In general the lion seizes the animal he is attacking by the flank near
the hind leg, or by the throat below the jaw. It is questionable whether
he ever attempts to seize an animal by the withers. The flank is the
most common point of attack, and that is the part he begins to feast
on first. The natives and lions are very similar in their tastes in the
selection of tit-bits: an eland may be seen disemboweled by a lion so
completely that he scarcely seems cut up at all. The bowels and fatty
parts form a full meal for even the largest lion. The jackal comes
sniffing about, and sometimes suffers for his temerity by a stroke from
the lion's paw laying him dead. When gorged, the lion falls fast asleep,
and is then easily dispatched. Hunting a lion with dogs involves very
little danger as compared with hunting the Indian tiger, because the
dogs bring him out of cover and make him stand at bay, giving the hunter
plenty of time for a good deliberate shot.
Where game is abundant, there you may expect lions in proportionately
large numbers. They are never seen in herds, but six or eight, probably
one family, occasionally hunt together. One is in much more danger of
being run over when walking in the streets of London, than he is of
being devoured by lions in Africa, unless engaged in hunting the animal.

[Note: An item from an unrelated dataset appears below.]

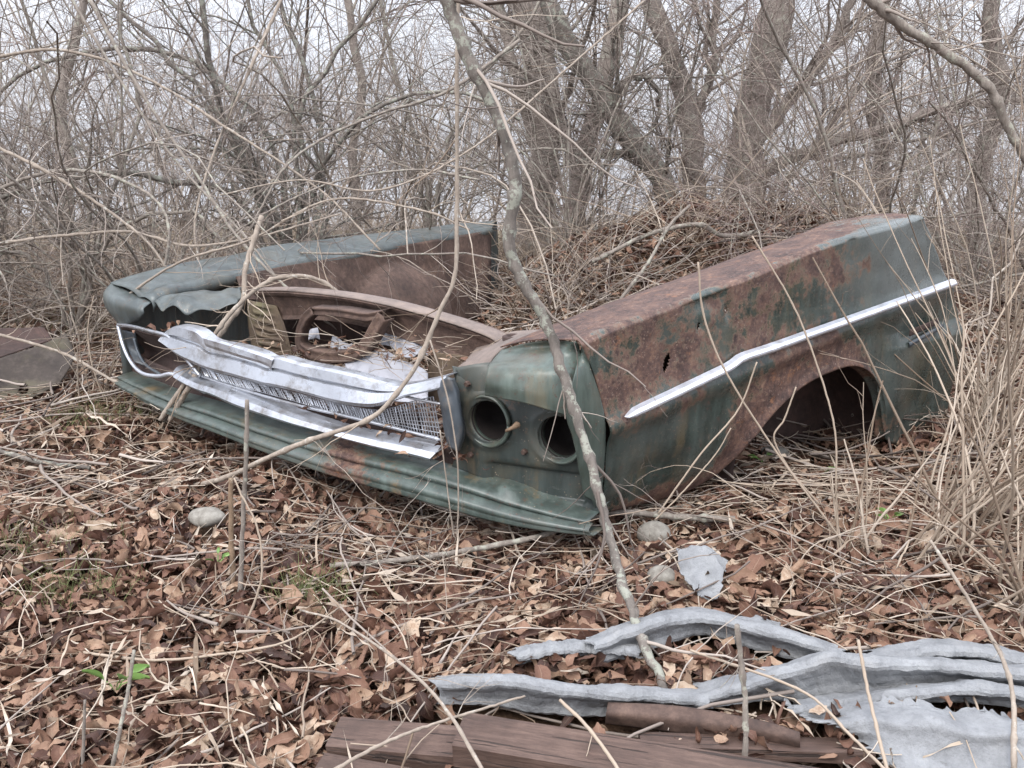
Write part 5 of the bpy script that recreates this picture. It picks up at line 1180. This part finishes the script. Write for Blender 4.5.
def bramble(base, n_, L, lean, label, seed, mat='bark_pale', r=(.0018, .0045), sag=-.13, el=(.5, 1.6), kids=7, kl=(.1, .5)):
    g = np.random.default_rng(seed); base = np.array(base); th = g.uniform(0, 6.28, n_)
    d0 = np.stack([np.cos(th) * .7 + lean[0], np.sin(th) * .7 + lean[1], g.uniform(*el, n_)], 1)
    P = wander(g.normal(0, .04, (n_, 3)) * [1, 1, 0], d0, g.uniform(*L, n_), 18, .12, sag, g); R = g.uniform(*r, n_)[:, None] * np.linspace(1, .4, 18)
    wz = base[2]; P[:, :, 2] = np.maximum(P[:, :, 2], gz(P[:, :, 0] + base[0], P[:, :, 1] + base[1]) - wz + .01)
    a = Acc(); a.tube(P, R, 7); nf = sum(len(f) for f in a.F); c1 = grow(P, R, kids, kl, (.4, 1.2), 8, .16, -.02, .5, (.1, 1.), rmin=.0009, g=g); a.tube(*c1, sides=4)
    a.tube(*grow(*c1, 2, (kl[0] * .6, kl[1] * .5), (.4, 1.2), 6, .16, 0, .6, (.1, 1.), rmin=.0007, g=g), sides=3)
    me = a.mesh('bramble'); o = link('bramble', me, M[mat]); me.materials.append(M['twig']); mi = np.zeros(len(me.polygons), np.int32); mi[nf:] = 1; me.polygons.foreach_set('material_index', mi)
    o.location = tuple(base); tag(o, label, 'bramble', 'arching brambles'); return o
bramble(down(215, 300, 4.3), 16, (1.0, 2.2), (.2, -.35), 'pale arching bramble behind the middle of the far fender', 81)
bramble(down(80, 320, 4.4), 15, (1.0, 2.2), (.1, -.2), 'pale arching bramble between the scrap panel and the car', 82)
bramble(down(420, 290, 4.9), 14, (1.0, 2.2), (-.1, -.3), 'pale arching bramble leaning over the rear tip of the far fender', 83)
bramble(down(560, 290, 4.3), 12, (.7, 1.6), (.1, -.1), 'low arching bramble on the left foot of the leaf mound', 84)
bramble(down(780, 250, 5.0), 14, (.8, 2.0), (.2, -.1), 'arching bramble on the leaf mound behind the near fender', 85)
bramble(down(1000, 380, 3.4), 14, (.8, 2.0), (.0, .1), 'arching bramble at the right edge behind the fender end', 86)
big = [(-2.9, 4.7, 'large tangled bramble standing left behind the scrap panel', 101), (-2.1, 5.2, 'large tangled bramble behind the far front corner', 102), (-1.3, 5.2, 'large tangled bramble over the middle of the far fender', 103),
       (-.6, 5.5, 'large tangled bramble behind the tip of the far fender', 104), (.35, 5.3, 'large tangled bramble where the sapling crosses the skyline', 105), (1.5, 5.6, 'large tangled bramble before the thick trunk', 106), (2.5, 4.9, 'large tangled bramble behind the fender rear', 107), (3.1, 4.2, 'large tangled bramble in the right-edge thicket', 108), (-3.6, 5.6, 'large tangled bramble at the far left edge', 109), (2.0, 5.4, 'large tangled bramble right of the leaf mound', 110)]
big += [(-1.7, 4.3, 'large tangled bramble close behind the far fender nose', 111), (-3.0, 4.0, 'large tangled bramble just behind the scrap panel', 112)]
for x_, y_, lab, sd__ in big:
    bramble(gb(x_, y_), 20, (1.6, 3.6), (0, 0), lab, sd__, mat='bark_mid' if sd__ % 2 else 'bark_pale', r=(.0025, .0075), sag=-.07, el=(1., 2.6), kids=11, kl=(.2, .9))
bramble(gpt(455, 585), 8, (.3, .7), (-.1, .1), 'small wiry bramble in front of the valance', 87, r=(.001, .002), kl=(.05, .2), kids=4)
bramble(gpt(300, 560), 6, (.3, .8), (.1, .1), 'sparse wiry stems in front of the grille middle', 88, r=(.001, .0022), kl=(.05, .2), kids=4)
bramble(gpt(820, 580), 7, (.3, .7), (.0, .1), 'small wiry bramble below the wheel arch', 89, r=(.001, .002), kl=(.05, .2), kids=4, mat='straw')

# ------------------------------------------------------------------ green things
def gmat():
    m, nt, bs = new_mat('fresh_green'); n = N(nt); c = n.ramp(n.geo('Random Per Island'), [(0, (.08, .15, .035)), (1, (.19, .32, .09))])
    n.set(bs.inputs['Base Color'], c); bs.inputs['Roughness'].default_value = .5; return m
M['fresh'] = gmat()
def seedling(px, py, s, n_, label, seed):
    g = np.random.default_rng(seed); base = gpt(px, py, lift=.035)
    a = Acc(); b = a
    for k in range(n_):
        th = g.uniform(0, 6.28); out = np.array([math.cos(th), math.sin(th) * .5, g.uniform(.6, 1.4)]); tip = nrm(out) * s * g.uniform(.5, 1.)
        a.tube(np.array([[0, 0, 0], tip * .5 + [0, 0, s * .1], tip]), np.full(3, .0012), 5)
        sd = nrm(np.cross(tip, [0.2, 1, .1])); u = np.linspace(0, 1, 7); wdt = np.sin(np.pi * u ** .8) * s * .17
        mid = tip[None] + nrm(tip * [1, 1, .6])[None] * (u * s * .9)[:, None] - np.array([0, 0, 1]) * (u ** 2 * s * .25)[:, None]
        Q = np.stack([mid + sd * (wdt * v_)[:, None] + np.array([0, 0, .12 * s]) * abs(v_) for v_ in (-1, -.5, 0, .5, 1)], 1)
        b.add(Q.reshape(-1, 3), grid_faces(7, 5))
    o = link('seedling', a.mesh('seedling'), M['fresh']); o.location = tuple(base); tag(o, label, 'seedling', 'green seedlings')
seedling(116, 692, .055, 4, 'bright green seedling at the lower left', 1)
seedling(218, 566, .028, 4, 'small green seedling right below the oval stone', 2)
seedling(762, 462, .03, 4, 'small green sprout at the wheel arch mouth', 3)
seedling(822, 476, .03, 3, 'small green sprout in front of the wheel arch', 4)
seedling(890, 522, .03, 5, 'green sprout among the stalks before the fender end', 5)
K = 900; cx_ = [(45, 560, .10), (70, 605, .07), (315, 605, .05), (95, 425, .10), (60, 330, .3)]
a = Acc(); g = np.random.default_rng(5)
for px, py, sp_ in cx_:
    c_ = gpt(px, py); n_ = 150; x_ = c_[0] + g.normal(0, sp_, n_); y_ = c_[1] + g.normal(0, sp_ * .7, n_)
    P = wander(np.stack([x_, y_, gz(x_, y_) + .025], -1), np.stack([g.normal(0, .5, n_), g.normal(0, .5, n_), np.ones(n_)], -1), g.uniform(.03, .09, n_), 5, .1, -.05, g)
    a.tube(P, g.uniform(.0006, .0012, n_)[:, None] * np.linspace(1, .3, 5), 3)
M['grass'] = island('green_grass', [(0, (.09, .11, .04)), (1, (.21, .23, .10))], .7, .3, bump=0)
o = link('green_grass', a.mesh('green_grass'), M['grass']); tag(o, 'sparse thin green grass poking through the leaves', 'grass', kind='stuff')
# moss cushion on the mound
def moss(px, py, d, r, label, sd):
    P = at_d(px, py, d); P[2] = float(gz(P[0], P[1])) + r * .3; Q = np.zeros((19, 9, 3))
    for i in range(19):
        for j in range(9):
            t = 2 * math.pi * i / 18; p_ = math.pi * j / 8; k = 1 + .3 * float(vnoise(math.cos(t) * 2 + sd, math.sin(t) * 2 + j * .4)); Q[i, j] = (r * k * math.cos(t) * math.sin(p_), r * .7 * k * math.sin(t) * math.sin(p_), r * .5 * k * math.cos(p_))
    m, nt, bs = new_mat('moss'); n = N(nt); c = n.ramp(n.noise(n.coord(), 90, 4, .7), [(.35, (.12, .12, .03)), (.65, (.33, .33, .08))]); n.set(bs.inputs['Base Color'], c); bs.inputs['Roughness'].default_value = 1
    n.set(bs.inputs['Normal'], n.bump(n.noise(n.coord(), 200, 4), .9, .006))
    o = grid('moss_cushion', Q, m); o.location = tuple(P); tag(o, label, 'moss')
moss(623, 297, 3.9, .05, 'yellow green moss cushion behind the near fender', 1)
# ------------------------------------------------------------------ light and sky
SUN_EL, SUN_AZ = math.radians(52), math.radians(205)
w_ = bpy.data.worlds.new('World'); sc.world = w_; w_.use_nodes = True; nt = w_.node_tree; n = N(nt)
bg = nt.nodes['Background']
sky = nt.nodes.new('ShaderNodeTexSky'); sky.sky_type = 'NISHITA'; sky.sun_disc = False; sky.sun_elevation = SUN_EL; sky.sun_rotation = SUN_AZ
sky.air_density = 1.; sky.dust_density = 3.; sky.ozone_density = 1.
d_ = n.coord('Generated'); s_ = n.sep(d_)
cb = nt.nodes.new('ShaderNodeCombineXYZ'); n.set(cb.inputs[0], s_[0]); n.set(cb.inputs[1], s_[1]); n.set(cb.inputs[2], n.math('MAXIMUM', s_[2], .03))
n.set(sky.inputs[0], cb.outputs[0])
cl = n.noise(d_, 2.2, 5, .6)
cloud = n.mix(n.rng(cl, .35, .65), (4.1, 4.25, 4.75), (4.9, 5.05, 5.5))
skc = n.mix(.9, sky.outputs[0], cloud)
vm = nt.nodes.new('ShaderNodeVectorMath'); vm.operation = 'SCALE'; n.set(vm.inputs[0], skc)      # an overcast sky is brighter overhead than low down
n.set(vm.inputs['Scale'], n.math('ADD', 1.12, n.math('MULTIPLY', n.math('MAXIMUM', s_[2], 0.), 2.1)))
n.set(bg.inputs['Color'], vm.outputs[0]); bg.inputs['Strength'].default_value = .1
sl_ = bpy.data.lights.new('sun', 'SUN'); sl_.energy = 1.3; sl_.angle = math.radians(25); sl_.color = (1., .97, .93)
so_ = bpy.data.objects.new('sun', sl_); C.objects.link(so_)
sd_ = np.array([math.sin(SUN_AZ) * math.cos(SUN_EL), math.cos(SUN_AZ) * math.cos(SUN_EL), math.sin(SUN_EL)])
from mathutils import Vector
so_.rotation_euler = Vector(tuple(sd_)).to_track_quat('Z', 'Y').to_euler()
v = sc.view_settings; v.view_transform = 'Standard'; v.look = 'None'; v.exposure = 1.0; v.gamma = 1; v.use_curve_mapping = False
sc.cycles.max_bounces = 5; sc.cycles.diffuse_bounces = 3; sc.cycles.glossy_bounces = 2; sc.cycles.transmission_bounces = 2; sc.cycles.transparent_max_bounces = 4
sc.cycles.use_denoising = True; sc.cycles.denoiser = 'OPENIMAGEDENOISE'; sc.cycles.use_adaptive_sampling = True; sc.cycles.adaptive_threshold = .02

Indeed, nothing that I have seen or heard about lions would constitute a
barrier in the way of men of ordinary courage and enterprise.
The same feeling which has induced the modern painter to caricature the
lion, has led the sentimentalist to consider the lion's roar the most
terrific of all earthly sounds. We hear of the "majestic roar of the
king of beasts." It is, indeed, well calculated to inspire fear if
you hear it in combination with the tremendously loud thunder of that
country, on a night so pitchy dark that every flash of the intensely
vivid lightning leaves you with the impression of stone-blindness, while
the rain pours down so fast that your fire goes out, leaving you without
the protection of even a tree, or the chance of your gun going off.
But when you are in a comfortable house or wagon, the case is very
different, and you hear the roar of the lion without any awe or alarm.
The silly ostrich makes a noise as loud, yet he never was feared by man.
To talk of the majestic roar of the lion is mere majestic twaddle.